## begin

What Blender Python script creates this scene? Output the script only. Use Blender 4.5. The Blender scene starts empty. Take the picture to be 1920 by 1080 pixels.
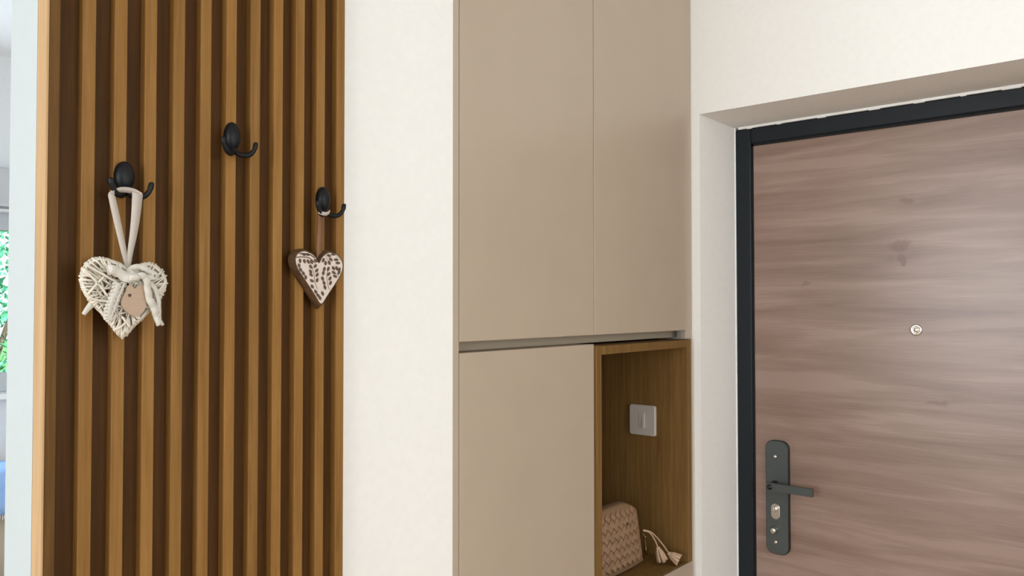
import bpy, math, random
from mathutils import Vector, Matrix
random.seed(7)
S = bpy.context.scene
COL = S.collection
EYE = 1.56                      # camera height
# ------------------------------------------------------------------ camera
F_PX, YAW, PITCH, ROLL = 1466.4, 0.7022, 0.0218, -0.0007
_F = Vector((math.cos(YAW)*math.cos(PITCH), math.sin(YAW)*math.cos(PITCH), math.sin(PITCH)))
_r = Vector((math.sin(YAW), -math.cos(YAW), 0)); _u = _r.cross(_F)
_R = math.cos(ROLL)*_r + math.sin(ROLL)*_u; _U = -math.sin(ROLL)*_r + math.cos(ROLL)*_u
cam_d = bpy.data.cameras.new('camera'); cam = bpy.data.objects.new('camera', cam_d); COL.objects.link(cam)
cam_d.sensor_width = 36; cam_d.lens = 36*F_PX/1920; cam_d.clip_start = .02; cam_d.clip_end = 200
cam.matrix_world = Matrix(((_R.x,_U.x,-_F.x,0),(_R.y,_U.y,-_F.y,0),(_R.z,_U.z,-_F.z,EYE),(0,0,0,1)))
S.camera = cam
def at(x, y, Y):                # the point seen at a pixel on the plane Y
    d = _F + _R*((x-960)/F_PX) + _U*((540-y)/F_PX)
    p = d*(Y/d.y); return Vector((p.x, p.y, p.z+EYE))
# ------------------------------------------------------------------ world, sun, daylight, exposure
S.view_settings.view_transform = 'Standard'; S.view_settings.look = 'None'
S.view_settings.gamma = 1; S.view_settings.use_curve_mapping = False
S.view_settings.exposure = 0.0
S.cycles.use_denoising = True
S.cycles.max_bounces = 10; S.cycles.diffuse_bounces = 6
w = bpy.data.worlds.new('sky'); S.world = w; w.use_nodes = True
nt = w.node_tree; bg = nt.nodes['Background']
bg.inputs[0].default_value = (.70, .86, 1.0, 1); bg.inputs[1].default_value = 2.2
def lamp(name, kind, loc, energy, color, direction, sx=1, sy=1):
    l = bpy.data.lights.new(name, kind); o = bpy.data.objects.new(name, l); COL.objects.link(o)
    l.energy = energy; l.color = color; o.location = loc
    o.rotation_euler = Vector(direction).to_track_quat('-Z', 'Y').to_euler()
    if kind == 'AREA': l.shape = 'RECTANGLE'; l.size = sx; l.size_y = sy
    return o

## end

▶ _Work to do_
Except for the pictures, give all the material above again verbatim.

▶ _Expected output_
What Blender Python script creates this scene? Output the script only. Use Blender 4.5. The Blender scene starts empty. Take the picture to be 1920 by 1080 pixels.
import bpy, math, random
from mathutils import Vector, Matrix
random.seed(7)
S = bpy.context.scene
COL = S.collection
EYE = 1.56                      # camera height
# ------------------------------------------------------------------ camera
F_PX, YAW, PITCH, ROLL = 1466.4, 0.7022, 0.0218, -0.0007
_F = Vector((math.cos(YAW)*math.cos(PITCH), math.sin(YAW)*math.cos(PITCH), math.sin(PITCH)))
_r = Vector((math.sin(YAW), -math.cos(YAW), 0)); _u = _r.cross(_F)
_R = math.cos(ROLL)*_r + math.sin(ROLL)*_u; _U = -math.sin(ROLL)*_r + math.cos(ROLL)*_u
cam_d = bpy.data.cameras.new('camera'); cam = bpy.data.objects.new('camera', cam_d); COL.objects.link(cam)
cam_d.sensor_width = 36; cam_d.lens = 36*F_PX/1920; cam_d.clip_start = .02; cam_d.clip_end = 200
cam.matrix_world = Matrix(((_R.x,_U.x,-_F.x,0),(_R.y,_U.y,-_F.y,0),(_R.z,_U.z,-_F.z,EYE),(0,0,0,1)))
S.camera = cam
def at(x, y, Y):                # the point seen at a pixel on the plane Y
    d = _F + _R*((x-960)/F_PX) + _U*((540-y)/F_PX)
    p = d*(Y/d.y); return Vector((p.x, p.y, p.z+EYE))
# ------------------------------------------------------------------ world, sun, daylight, exposure
S.view_settings.view_transform = 'Standard'; S.view_settings.look = 'None'
S.view_settings.gamma = 1; S.view_settings.use_curve_mapping = False
S.view_settings.exposure = 0.0
S.cycles.use_denoising = True
S.cycles.max_bounces = 10; S.cycles.diffuse_bounces = 6
w = bpy.data.worlds.new('sky'); S.world = w; w.use_nodes = True
nt = w.node_tree; bg = nt.nodes['Background']
bg.inputs[0].default_value = (.70, .86, 1.0, 1); bg.inputs[1].default_value = 2.2
def lamp(name, kind, loc, energy, color, direction, sx=1, sy=1):
    l = bpy.data.lights.new(name, kind); o = bpy.data.objects.new(name, l); COL.objects.link(o)
    l.energy = energy; l.color = color; o.location = loc
    o.rotation_euler = Vector(direction).to_track_quat('-Z', 'Y').to_euler()
    if kind == 'AREA': l.shape = 'RECTANGLE'; l.size = sx; l.size_y = sy
    return o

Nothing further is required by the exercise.